De todas las instancias documentadas, tres en particular me conmueven. En la primera, Padilla y otros jefes guerrilleros están presos en un campamento realista, a la espera de ser ajusticiados. Por allí rondan Juana y su fiel Huallparrimachi, el hondero poeta descendiente de una princesa inca y de un capitán español. Están solos, pero tienen a su favor la sabiduría del monte y, cuando empiezan a soplar fuertes ráfagas que hacen tronar el cañaveral como galope de caballos desbocados, ellos aprovechan. Juana y Juan, una mujer supuestamente aterrada y un jovencito, arremeten al grito de "¡Zárate, Zárate! Se acerca el feroz guerrillero con sus huestes salvajes". Los soldados realistas se dan a la fuga, abandonando a los prisioneros a su buena suerte.

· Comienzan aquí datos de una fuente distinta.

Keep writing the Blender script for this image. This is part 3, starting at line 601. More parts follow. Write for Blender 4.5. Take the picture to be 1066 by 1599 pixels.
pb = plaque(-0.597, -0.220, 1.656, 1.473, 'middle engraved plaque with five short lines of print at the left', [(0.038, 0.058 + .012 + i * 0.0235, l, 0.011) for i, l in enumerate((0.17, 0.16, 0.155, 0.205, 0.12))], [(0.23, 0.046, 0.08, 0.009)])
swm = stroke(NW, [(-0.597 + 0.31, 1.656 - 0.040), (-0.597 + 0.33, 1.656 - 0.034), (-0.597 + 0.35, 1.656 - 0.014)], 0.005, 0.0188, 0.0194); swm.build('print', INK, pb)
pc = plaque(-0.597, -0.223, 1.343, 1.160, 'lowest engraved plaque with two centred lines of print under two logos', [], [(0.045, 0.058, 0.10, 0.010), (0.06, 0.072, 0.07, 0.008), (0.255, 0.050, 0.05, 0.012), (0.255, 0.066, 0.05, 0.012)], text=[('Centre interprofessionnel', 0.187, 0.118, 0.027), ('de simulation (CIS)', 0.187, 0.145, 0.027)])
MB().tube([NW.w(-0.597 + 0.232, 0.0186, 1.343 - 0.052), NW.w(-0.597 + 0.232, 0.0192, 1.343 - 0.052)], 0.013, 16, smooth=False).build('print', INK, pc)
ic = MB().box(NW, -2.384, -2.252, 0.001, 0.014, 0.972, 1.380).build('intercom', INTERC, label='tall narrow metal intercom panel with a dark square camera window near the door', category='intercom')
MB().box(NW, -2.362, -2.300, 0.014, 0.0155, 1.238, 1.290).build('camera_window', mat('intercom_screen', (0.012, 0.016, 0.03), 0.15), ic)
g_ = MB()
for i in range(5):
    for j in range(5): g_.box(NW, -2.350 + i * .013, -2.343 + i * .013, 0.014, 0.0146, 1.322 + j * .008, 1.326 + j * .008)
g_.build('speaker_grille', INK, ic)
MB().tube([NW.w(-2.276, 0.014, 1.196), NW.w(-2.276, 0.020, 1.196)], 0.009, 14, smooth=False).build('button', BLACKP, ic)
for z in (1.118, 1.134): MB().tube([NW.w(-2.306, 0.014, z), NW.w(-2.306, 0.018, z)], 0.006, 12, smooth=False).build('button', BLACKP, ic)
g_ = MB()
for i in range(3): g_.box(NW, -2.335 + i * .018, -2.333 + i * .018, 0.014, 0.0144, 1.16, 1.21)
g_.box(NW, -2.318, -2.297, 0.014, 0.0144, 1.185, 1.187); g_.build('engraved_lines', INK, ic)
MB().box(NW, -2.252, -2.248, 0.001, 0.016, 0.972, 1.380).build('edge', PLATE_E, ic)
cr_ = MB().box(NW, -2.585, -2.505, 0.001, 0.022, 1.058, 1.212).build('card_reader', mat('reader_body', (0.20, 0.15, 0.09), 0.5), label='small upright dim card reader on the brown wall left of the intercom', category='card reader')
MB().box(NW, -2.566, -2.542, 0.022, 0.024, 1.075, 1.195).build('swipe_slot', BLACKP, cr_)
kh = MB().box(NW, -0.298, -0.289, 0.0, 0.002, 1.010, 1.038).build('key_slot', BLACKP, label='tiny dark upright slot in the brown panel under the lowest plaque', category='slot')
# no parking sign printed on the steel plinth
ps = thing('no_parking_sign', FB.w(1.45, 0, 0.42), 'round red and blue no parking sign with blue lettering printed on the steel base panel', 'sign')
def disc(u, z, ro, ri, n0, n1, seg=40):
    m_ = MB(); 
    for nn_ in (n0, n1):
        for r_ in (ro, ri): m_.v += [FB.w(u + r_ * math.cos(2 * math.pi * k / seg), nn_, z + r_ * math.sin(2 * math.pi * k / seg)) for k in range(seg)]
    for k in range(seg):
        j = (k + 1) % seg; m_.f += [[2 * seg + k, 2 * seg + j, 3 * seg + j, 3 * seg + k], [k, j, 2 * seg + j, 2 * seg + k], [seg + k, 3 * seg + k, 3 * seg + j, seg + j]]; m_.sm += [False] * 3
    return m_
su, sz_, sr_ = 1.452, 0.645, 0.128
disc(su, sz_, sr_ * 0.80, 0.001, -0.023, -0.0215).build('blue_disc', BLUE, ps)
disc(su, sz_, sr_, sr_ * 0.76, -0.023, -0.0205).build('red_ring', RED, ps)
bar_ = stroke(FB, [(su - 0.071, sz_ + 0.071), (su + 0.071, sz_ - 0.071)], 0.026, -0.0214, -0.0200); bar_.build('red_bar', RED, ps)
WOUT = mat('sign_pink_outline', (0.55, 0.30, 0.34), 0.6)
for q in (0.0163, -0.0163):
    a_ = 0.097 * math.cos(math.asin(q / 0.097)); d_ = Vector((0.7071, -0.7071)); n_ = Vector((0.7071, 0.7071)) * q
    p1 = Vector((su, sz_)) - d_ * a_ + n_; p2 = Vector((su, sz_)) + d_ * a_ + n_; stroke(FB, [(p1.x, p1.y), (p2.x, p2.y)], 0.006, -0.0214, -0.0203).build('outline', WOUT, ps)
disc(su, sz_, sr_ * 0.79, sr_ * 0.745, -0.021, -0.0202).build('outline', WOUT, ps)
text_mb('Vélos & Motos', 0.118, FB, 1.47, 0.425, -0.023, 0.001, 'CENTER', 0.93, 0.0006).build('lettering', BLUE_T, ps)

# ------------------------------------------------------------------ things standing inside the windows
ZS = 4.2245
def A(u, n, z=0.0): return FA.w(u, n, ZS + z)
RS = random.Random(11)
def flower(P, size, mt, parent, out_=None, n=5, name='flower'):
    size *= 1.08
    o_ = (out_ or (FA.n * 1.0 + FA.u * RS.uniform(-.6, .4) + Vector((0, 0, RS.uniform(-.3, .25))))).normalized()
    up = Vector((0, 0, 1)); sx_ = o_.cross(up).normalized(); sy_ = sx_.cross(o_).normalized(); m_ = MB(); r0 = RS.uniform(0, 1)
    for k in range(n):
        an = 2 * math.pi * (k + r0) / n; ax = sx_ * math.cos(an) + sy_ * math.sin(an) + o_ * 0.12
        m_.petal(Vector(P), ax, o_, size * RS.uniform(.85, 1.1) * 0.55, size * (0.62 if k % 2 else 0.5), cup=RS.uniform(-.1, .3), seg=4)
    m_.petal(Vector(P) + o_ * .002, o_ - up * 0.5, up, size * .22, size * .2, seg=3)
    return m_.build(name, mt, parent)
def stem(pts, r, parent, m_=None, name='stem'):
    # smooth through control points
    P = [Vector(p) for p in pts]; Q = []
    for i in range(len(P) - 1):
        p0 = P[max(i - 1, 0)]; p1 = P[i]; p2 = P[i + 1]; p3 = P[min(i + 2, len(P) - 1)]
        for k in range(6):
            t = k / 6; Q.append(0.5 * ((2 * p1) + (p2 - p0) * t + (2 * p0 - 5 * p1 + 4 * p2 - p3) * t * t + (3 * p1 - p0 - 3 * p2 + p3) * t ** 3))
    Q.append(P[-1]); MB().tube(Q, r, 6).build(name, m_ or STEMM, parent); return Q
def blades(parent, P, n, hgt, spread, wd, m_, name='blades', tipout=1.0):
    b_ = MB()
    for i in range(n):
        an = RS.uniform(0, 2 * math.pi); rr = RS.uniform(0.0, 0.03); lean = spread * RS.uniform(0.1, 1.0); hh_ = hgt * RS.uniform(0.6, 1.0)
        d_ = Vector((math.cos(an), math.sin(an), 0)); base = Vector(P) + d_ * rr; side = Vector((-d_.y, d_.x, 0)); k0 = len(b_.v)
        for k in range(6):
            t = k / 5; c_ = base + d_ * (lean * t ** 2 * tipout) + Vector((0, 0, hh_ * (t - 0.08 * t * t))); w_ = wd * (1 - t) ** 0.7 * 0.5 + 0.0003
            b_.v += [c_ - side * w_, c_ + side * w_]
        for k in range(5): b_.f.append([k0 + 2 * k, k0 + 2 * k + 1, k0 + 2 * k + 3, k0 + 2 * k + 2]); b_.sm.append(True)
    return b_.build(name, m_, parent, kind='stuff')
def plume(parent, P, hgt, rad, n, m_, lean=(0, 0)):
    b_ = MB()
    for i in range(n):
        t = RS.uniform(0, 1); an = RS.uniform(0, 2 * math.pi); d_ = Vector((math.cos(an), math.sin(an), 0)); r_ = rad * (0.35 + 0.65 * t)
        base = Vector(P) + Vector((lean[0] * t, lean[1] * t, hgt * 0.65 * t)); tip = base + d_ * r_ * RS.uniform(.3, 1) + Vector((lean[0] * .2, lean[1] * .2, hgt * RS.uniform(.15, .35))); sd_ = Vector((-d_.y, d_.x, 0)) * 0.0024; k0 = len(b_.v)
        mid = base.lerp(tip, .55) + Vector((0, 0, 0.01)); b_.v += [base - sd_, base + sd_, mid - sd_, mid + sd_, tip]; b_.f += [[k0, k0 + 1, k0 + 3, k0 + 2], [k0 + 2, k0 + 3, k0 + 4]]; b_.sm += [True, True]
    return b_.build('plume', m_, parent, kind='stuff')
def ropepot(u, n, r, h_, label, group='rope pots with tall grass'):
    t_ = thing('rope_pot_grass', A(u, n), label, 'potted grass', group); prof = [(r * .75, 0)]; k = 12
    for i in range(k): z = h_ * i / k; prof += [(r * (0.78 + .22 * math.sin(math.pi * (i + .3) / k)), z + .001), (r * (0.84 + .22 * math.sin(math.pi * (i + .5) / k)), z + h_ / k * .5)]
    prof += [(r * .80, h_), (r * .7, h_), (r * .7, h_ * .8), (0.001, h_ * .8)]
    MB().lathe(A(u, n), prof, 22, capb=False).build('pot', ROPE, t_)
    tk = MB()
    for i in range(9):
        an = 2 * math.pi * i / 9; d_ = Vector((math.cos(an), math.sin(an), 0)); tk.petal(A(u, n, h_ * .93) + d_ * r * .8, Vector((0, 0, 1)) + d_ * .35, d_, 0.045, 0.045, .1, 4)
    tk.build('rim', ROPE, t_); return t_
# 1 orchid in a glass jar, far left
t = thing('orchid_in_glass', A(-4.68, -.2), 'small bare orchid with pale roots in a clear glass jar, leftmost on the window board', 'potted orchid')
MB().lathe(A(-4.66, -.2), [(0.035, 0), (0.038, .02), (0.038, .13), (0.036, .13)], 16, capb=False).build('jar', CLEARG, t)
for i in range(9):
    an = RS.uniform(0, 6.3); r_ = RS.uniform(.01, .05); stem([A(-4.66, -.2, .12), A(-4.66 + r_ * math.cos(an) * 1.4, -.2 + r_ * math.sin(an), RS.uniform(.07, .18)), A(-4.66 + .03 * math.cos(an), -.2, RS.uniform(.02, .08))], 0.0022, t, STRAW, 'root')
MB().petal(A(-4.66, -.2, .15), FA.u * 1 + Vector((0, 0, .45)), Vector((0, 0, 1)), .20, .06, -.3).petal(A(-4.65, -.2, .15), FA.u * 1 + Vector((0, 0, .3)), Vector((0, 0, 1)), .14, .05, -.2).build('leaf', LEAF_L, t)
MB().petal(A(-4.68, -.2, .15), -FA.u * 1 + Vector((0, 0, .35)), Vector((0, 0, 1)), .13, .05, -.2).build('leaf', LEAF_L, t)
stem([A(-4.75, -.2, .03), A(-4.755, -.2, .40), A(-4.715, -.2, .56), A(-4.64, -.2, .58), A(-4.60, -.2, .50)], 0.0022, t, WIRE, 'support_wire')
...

Segunda instancia. En 1814, en el fragor de la batalla, doña Juana da a luz a su quinta hija, Luisa. Para ponerlas a salvo, Padilla la obliga a buscar refugio acompañada por dos hombres de su tropa. Mientras vadean un río, Juana los oye conspirar para entregarla a los realistas, que habían puesto alto precio a su cabeza. Cabalgando con su hija recién nacida atada a su cuerpo, a la manera india, logra decapitar a uno de ellos, Romualdo Loayza, y poner al otro en fuga.

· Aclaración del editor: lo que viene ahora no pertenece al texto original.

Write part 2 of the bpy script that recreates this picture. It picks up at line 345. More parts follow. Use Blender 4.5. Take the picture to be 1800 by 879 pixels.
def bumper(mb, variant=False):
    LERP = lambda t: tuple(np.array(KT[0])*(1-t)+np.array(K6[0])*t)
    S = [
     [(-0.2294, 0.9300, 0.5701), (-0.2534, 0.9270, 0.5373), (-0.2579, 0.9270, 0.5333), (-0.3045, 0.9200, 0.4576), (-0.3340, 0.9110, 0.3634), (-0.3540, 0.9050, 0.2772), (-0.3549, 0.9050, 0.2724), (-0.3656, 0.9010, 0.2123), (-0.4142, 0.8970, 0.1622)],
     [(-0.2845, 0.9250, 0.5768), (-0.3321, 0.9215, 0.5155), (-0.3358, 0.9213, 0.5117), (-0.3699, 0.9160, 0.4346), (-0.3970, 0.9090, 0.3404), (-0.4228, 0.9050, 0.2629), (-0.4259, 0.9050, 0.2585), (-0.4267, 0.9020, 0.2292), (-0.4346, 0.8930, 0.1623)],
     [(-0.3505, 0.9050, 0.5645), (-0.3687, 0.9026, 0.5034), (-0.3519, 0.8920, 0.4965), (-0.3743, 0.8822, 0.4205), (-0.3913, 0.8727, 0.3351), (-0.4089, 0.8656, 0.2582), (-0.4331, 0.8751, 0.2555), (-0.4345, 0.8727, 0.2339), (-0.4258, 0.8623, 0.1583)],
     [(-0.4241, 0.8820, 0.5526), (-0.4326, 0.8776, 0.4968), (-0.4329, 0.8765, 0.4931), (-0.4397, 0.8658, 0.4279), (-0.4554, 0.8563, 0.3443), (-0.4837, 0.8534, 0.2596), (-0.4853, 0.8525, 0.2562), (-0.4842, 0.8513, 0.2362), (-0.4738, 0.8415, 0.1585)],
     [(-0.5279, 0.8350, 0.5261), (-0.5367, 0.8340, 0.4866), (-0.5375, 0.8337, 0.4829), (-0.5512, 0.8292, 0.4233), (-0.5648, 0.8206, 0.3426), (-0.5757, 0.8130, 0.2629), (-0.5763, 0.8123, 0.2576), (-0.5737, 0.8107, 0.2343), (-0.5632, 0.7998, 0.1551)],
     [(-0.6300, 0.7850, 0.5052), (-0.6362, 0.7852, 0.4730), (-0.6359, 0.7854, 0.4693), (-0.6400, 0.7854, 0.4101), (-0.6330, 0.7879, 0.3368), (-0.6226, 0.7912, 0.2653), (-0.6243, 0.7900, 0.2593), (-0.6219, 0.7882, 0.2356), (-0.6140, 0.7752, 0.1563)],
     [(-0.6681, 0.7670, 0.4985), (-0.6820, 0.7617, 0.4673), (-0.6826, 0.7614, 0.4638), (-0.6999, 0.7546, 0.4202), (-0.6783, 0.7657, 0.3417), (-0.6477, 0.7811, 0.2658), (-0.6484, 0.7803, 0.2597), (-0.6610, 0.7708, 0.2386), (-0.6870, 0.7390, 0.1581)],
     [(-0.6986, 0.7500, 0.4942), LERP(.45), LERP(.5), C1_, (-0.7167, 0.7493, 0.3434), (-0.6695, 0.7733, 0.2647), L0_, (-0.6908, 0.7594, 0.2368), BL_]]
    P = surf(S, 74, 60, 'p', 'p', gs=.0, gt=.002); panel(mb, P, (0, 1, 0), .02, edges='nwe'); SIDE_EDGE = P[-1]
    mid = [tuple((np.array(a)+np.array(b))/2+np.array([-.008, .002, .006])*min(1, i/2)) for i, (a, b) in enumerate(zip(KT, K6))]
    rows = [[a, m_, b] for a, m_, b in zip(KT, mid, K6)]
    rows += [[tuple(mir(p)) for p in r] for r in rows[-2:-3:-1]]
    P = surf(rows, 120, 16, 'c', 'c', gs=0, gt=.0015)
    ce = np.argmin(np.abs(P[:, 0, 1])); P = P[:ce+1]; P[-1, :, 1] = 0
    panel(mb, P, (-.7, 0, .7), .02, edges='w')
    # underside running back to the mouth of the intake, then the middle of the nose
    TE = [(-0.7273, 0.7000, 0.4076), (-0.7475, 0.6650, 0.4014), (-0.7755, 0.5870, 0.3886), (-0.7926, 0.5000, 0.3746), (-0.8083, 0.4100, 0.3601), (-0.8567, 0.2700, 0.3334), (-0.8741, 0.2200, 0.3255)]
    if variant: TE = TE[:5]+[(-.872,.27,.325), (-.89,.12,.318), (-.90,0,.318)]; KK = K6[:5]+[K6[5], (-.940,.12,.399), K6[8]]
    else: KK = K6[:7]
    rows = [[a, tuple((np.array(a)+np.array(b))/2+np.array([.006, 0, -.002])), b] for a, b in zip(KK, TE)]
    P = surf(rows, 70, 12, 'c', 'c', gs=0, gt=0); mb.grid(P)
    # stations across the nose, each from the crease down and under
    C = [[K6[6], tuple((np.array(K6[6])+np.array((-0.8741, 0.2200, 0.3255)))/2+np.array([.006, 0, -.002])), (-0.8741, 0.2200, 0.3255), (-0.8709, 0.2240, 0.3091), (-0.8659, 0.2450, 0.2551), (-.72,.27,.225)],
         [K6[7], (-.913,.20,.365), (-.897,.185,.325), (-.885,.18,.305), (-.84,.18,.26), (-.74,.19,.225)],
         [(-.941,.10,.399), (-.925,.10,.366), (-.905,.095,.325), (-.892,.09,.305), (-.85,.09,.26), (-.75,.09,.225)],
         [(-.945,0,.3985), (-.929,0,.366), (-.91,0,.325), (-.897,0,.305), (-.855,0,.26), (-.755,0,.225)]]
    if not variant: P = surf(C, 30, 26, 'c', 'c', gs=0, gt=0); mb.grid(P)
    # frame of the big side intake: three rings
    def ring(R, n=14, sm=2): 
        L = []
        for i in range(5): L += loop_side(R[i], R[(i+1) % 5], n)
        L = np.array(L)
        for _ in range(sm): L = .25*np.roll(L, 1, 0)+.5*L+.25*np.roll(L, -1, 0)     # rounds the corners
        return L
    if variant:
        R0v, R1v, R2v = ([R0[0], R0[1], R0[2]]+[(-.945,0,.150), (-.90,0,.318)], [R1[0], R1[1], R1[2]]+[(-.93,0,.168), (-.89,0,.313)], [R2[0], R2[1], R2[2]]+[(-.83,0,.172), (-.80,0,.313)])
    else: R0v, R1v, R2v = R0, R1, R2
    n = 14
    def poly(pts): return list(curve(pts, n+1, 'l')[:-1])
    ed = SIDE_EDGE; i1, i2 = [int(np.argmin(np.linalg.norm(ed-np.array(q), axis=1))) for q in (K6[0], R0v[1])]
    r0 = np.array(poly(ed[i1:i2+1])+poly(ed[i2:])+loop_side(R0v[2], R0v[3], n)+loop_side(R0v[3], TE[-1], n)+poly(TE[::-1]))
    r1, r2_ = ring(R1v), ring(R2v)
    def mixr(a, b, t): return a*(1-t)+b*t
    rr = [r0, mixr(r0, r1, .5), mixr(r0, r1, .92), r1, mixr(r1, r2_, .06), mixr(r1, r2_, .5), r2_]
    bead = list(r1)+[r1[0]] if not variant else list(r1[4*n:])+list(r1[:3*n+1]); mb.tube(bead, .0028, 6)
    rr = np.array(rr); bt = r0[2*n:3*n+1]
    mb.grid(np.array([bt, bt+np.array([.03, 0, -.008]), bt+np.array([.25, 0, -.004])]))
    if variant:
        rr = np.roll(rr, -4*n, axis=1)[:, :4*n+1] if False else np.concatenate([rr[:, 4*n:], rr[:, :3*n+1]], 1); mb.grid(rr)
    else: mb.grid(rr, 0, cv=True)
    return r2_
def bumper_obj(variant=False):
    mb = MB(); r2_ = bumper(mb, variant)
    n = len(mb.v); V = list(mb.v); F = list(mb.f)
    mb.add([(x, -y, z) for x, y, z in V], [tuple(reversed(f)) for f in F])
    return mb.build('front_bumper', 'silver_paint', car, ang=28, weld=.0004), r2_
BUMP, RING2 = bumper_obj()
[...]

Corre 1816. La cabeza de Manuel Asencio Padilla está en la picota en el pueblo de La Laguna, para escarnio y escarmiento de los insurrectos. Meses le lleva a Juana Azurduy lograr su cometido, pero finalmente, con un puñado de sus Leales y con muchos hombres enfurecidos que se le van uniendo en el camino, entra a sangre y fuego en La Laguna y rescata esa cabeza amada, ya el puro hueso. Como nueva Antígona, la lleva con unción a la pequeña iglesia donde se le brindan los honores fúnebres tan merecidos. Después ya nada será igual para doña Juana Azurduy de Padilla, que habría de morir en el mayor anonimato el 25 de mayo de 1862, cuando todos en Chuquisaca, ya Sucre, festejaban la independencia olvidando a quien se había jugado de lleno por ella.
Escritores y escritoras solemos regalarles aspectos propios a nuestros personajes. A la protagonista de El mañana , recién salida del horno, le pasé mi obsesión por Juana Azurduy. Es ésta una novela de suspenso, centrada en el tema del lenguaje, esa "casa del ser" heideggeriana que estructura nuestra cosmogonía. Con la historia de Juana Azurduy me interesaba justamente explorar dicho aspecto, la capacidad de la mujer para conectarse a través de la palabra con el mundo indígena, y hacerse respetar.
En estos últimos tiempos, ha habido mociones para cambiar la figura de Roca en los billetes de cien pesos por la de Juana Azurduy. Ahora que ella también es generala, hay más motivo para hacerlo. Sería verdadera justicia poética, pienso.